Author: Tony Robinson
Okay, now here's an interesting spin on an already risky product, let's give the bad credit crowd or the low credit score crowd, a chance to make an even worse decision, and finance a home they can't really afford and obviously will have trouble making on-time and dependable payments. Sometimes, the products and situations that you see in the everyday world of researching these loans, is truly amazing and this is one of those classic situations. There are actually mortgage companies that advertise these interest only mortgage options for the consumer with the bad credit or slow credit record.
Now, what I'd like to know is why the mortgage company, in all good faith, would want to take a risk such as this. It's risky financing mortgages for consumers with bad credit, even if you're financing with good solid collateral, and it is well within their means to pay. You take the consumer and the mortgage loan outside those realms of operation, and you're just simply a problem waiting to happen.
Maybe we should have an agency that's known as the ""mortgage police"" and when there's a clear and evident violation of just good sound common sense, a whistle blows; the computer locks up, and now enters the mortgage police. I truly believe the consumer, if not the mortgage company would be a lot better off, especially when the consumer has time to really absorb the basic facts about interest only mortgages, and the mess they can make of your finances; in the case of the bad credit consumer, the further mess they can make of your finances.
With all the government control that regulates the mortgage loan industry, and all the statistics that are published about the consumer with a bad or slow credit rating, who do you suppose thought it would be a good idea to give them an interest only mortgage, that they more than likely will have further trouble paying? You wonder if Alan Greenspan is aware of situations like this, and if he takes it into consideration when raising the prime lending rate? Do you suppose there's a number factor for the ""really going to default on these mortgages"" segment of his equation that determines our prime rate?
Then you have the individual who simply has a low credit score because he has too much credit on revolving charge cards, store cards, etc. How does this affect his or her ability to get a loan? Well, it doesn't necessarily prohibit their ability to secure funding, of course not. What it does accomplish, and this is where the mortgage and lending companies have decided to make a lot of profit, is up the qualifying interest rate. So, if you're credit score is low, you will pay a higher rate of interest. You can still obtain the mortgage, but it will be at several points higher than an individual with an excellent credit score.

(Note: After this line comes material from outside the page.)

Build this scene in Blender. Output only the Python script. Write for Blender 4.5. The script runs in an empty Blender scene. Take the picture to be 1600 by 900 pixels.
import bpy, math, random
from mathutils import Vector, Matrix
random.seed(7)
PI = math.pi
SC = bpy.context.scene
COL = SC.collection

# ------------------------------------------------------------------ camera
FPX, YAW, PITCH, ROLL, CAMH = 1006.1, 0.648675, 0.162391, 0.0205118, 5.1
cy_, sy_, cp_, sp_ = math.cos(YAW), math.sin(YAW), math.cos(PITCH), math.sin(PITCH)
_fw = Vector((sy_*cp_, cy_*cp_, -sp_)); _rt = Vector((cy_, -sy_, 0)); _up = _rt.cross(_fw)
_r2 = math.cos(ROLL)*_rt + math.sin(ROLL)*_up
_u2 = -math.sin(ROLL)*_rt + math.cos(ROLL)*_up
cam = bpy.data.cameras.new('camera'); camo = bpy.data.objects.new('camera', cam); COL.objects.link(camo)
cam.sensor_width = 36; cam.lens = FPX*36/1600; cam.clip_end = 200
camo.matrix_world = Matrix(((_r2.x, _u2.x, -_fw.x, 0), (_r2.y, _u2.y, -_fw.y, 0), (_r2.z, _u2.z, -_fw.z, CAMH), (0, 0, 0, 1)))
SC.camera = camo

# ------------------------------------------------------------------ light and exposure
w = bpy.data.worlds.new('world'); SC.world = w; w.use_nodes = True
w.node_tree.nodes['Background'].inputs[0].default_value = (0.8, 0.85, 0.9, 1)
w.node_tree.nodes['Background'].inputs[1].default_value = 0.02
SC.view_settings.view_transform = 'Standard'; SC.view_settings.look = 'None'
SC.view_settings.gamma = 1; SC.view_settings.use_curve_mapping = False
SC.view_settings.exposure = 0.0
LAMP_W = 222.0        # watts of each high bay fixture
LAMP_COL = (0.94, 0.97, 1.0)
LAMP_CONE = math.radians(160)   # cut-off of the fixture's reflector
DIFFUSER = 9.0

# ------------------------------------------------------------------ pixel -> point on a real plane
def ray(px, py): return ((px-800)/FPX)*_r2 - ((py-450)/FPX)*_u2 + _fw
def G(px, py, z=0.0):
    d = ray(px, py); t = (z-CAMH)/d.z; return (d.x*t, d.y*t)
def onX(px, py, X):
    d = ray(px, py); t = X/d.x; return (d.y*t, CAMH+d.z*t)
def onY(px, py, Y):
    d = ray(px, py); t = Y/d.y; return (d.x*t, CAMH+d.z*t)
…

As our country spirals ever further into debt, (for if you bother to read any of the headlines lately, you know that we are at the lowest point ever in home mortgage equity. Savings are at a negative balance, and we continue to spend, spend, spend) we do not attempt to encourage a more saving attitude in our consumer advocacy branches of government; we make it easier to spend more. With the passing and implementation of the new bankruptcy laws, I believe we will begin to see even more Americans in trouble with their finances, and offering them more credit, interest only options, and second mortgages does not serve them well.
Let's hope Alan uses more foresight and plain good business sense than our mortgage loan brokers, especially the ones that came up with this genius idea!